- Task to complete
Print, without altering anything, the lines from the one that holds "Reconstruct this image" to the one that holds "from mathutils.bvhtree import BVHTree", inclusive. No other lines belong in the output.

- Exercise inputs
☆ ☆ ☆ ☆
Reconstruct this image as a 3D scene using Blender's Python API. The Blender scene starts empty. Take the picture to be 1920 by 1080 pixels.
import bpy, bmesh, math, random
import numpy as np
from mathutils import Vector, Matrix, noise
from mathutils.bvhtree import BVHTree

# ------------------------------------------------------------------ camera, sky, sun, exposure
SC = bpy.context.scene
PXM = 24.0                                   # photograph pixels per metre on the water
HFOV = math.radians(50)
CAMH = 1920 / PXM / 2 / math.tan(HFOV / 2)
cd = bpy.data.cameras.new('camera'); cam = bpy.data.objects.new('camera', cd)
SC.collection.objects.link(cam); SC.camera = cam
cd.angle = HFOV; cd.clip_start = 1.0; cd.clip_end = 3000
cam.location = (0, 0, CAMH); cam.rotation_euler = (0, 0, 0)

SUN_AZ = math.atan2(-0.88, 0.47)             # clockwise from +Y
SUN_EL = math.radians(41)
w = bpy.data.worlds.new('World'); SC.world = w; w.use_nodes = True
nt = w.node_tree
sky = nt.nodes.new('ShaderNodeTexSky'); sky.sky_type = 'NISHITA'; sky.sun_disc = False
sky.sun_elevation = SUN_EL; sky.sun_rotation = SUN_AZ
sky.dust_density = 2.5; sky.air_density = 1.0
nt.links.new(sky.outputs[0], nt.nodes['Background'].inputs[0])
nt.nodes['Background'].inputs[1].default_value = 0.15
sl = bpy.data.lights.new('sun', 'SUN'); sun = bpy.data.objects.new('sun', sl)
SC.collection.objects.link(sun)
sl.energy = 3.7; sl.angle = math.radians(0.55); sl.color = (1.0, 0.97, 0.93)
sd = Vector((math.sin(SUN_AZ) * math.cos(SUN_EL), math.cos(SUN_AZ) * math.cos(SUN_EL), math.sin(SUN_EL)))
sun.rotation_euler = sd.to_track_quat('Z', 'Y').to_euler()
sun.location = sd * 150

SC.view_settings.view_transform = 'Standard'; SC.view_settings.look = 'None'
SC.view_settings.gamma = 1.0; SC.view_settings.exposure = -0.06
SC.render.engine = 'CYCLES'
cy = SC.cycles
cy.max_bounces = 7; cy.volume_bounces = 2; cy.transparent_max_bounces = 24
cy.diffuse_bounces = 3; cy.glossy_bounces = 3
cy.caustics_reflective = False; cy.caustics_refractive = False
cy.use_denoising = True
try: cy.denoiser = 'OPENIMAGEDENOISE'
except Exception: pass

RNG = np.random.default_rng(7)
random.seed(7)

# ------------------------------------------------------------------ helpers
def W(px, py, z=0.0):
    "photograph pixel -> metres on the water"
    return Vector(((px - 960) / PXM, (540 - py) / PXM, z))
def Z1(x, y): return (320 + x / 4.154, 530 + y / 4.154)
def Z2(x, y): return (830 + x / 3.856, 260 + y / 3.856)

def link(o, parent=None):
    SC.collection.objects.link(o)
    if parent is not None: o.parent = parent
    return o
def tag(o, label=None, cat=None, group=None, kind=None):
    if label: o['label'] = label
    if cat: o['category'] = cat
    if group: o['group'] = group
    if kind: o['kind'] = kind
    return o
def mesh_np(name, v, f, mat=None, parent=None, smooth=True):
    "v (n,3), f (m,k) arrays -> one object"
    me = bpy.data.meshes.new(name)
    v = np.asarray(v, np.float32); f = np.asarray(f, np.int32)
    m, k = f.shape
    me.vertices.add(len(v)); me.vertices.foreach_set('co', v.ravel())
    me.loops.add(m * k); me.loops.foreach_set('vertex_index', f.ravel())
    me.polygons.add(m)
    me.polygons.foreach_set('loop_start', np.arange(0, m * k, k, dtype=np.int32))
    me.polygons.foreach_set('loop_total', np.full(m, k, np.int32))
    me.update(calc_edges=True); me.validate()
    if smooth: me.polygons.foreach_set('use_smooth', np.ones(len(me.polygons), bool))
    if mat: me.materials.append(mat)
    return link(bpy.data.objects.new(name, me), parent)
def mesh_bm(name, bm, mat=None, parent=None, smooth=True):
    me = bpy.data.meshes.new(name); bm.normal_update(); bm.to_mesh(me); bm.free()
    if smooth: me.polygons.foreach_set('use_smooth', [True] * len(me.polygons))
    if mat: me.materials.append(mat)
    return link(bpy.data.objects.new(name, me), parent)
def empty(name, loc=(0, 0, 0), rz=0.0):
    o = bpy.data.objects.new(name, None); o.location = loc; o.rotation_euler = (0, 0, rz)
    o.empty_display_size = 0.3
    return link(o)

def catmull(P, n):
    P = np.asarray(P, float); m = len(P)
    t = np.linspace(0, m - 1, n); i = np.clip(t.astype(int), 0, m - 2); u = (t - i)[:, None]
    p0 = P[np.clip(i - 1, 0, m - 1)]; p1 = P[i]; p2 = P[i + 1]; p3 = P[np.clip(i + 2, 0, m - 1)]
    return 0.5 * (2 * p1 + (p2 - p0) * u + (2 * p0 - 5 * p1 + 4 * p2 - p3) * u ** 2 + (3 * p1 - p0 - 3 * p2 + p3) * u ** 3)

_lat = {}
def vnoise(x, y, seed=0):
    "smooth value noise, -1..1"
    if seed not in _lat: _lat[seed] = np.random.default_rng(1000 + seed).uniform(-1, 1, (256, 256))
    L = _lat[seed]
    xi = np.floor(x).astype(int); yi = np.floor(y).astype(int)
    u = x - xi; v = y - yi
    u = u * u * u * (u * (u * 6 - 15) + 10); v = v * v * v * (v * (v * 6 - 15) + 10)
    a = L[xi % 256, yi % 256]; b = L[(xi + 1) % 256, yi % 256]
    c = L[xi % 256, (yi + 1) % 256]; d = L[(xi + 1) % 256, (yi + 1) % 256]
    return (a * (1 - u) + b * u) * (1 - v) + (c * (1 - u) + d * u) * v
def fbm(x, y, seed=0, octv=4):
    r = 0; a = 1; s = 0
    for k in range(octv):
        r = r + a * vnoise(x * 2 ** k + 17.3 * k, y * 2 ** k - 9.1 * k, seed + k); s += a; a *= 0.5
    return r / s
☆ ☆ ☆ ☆
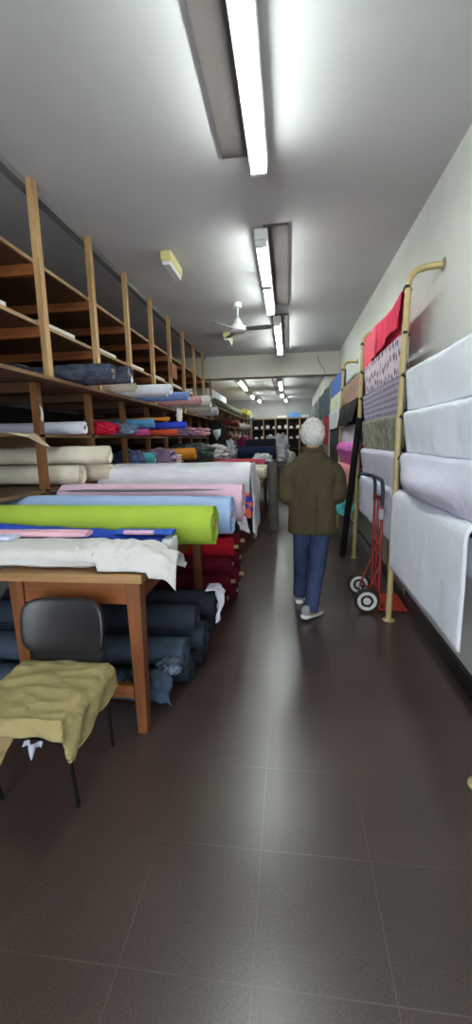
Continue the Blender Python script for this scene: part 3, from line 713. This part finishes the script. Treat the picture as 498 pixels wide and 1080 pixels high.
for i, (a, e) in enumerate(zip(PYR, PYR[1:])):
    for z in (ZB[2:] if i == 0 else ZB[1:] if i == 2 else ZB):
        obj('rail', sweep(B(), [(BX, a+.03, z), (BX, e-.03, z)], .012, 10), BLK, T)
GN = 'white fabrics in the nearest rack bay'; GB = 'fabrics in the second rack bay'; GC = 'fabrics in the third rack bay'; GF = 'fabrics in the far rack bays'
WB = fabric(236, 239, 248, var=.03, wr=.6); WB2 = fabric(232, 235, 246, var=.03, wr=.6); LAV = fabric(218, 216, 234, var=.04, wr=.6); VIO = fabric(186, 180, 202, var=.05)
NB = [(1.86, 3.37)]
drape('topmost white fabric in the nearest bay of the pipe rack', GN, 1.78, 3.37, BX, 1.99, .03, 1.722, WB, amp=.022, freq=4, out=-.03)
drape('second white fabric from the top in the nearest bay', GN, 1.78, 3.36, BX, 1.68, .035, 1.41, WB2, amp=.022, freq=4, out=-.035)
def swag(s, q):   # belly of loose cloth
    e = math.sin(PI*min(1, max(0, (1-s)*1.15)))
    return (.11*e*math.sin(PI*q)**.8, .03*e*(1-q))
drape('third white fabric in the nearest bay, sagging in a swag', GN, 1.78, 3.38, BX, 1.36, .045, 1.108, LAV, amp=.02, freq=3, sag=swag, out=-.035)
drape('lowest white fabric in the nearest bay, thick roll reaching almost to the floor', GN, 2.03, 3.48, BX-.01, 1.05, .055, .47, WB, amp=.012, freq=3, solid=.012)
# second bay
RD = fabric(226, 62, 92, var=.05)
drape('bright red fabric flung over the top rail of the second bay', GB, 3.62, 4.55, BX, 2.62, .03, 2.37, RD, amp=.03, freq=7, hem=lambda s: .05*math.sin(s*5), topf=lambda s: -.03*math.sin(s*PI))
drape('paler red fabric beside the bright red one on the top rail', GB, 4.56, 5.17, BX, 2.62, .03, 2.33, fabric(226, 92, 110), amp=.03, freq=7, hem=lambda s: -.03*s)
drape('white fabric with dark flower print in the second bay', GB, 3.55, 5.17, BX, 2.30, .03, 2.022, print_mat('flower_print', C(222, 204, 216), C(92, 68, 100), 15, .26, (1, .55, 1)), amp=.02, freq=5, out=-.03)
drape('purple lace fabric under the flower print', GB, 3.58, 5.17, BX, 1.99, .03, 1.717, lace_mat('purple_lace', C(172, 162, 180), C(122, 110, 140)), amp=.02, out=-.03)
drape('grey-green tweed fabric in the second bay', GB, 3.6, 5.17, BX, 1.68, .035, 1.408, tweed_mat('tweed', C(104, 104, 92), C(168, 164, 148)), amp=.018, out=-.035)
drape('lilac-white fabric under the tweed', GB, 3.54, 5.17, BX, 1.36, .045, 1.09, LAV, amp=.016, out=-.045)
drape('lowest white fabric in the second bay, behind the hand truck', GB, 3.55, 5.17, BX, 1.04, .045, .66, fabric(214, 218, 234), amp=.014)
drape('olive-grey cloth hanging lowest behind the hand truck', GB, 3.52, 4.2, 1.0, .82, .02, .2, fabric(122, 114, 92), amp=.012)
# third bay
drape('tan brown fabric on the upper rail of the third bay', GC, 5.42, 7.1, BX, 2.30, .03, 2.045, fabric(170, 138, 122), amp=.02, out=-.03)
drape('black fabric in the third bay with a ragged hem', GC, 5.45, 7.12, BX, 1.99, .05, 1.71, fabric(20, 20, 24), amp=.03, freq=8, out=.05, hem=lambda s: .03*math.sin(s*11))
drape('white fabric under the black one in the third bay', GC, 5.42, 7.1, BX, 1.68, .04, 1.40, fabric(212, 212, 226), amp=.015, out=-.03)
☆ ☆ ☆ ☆
- Expected answer
Reconstruct this image as a 3D scene using Blender's Python API. The Blender scene starts empty. Take the picture to be 1920 by 1080 pixels.
import bpy, bmesh, math, random
import numpy as np
from mathutils import Vector, Matrix, noise
from mathutils.bvhtree import BVHTree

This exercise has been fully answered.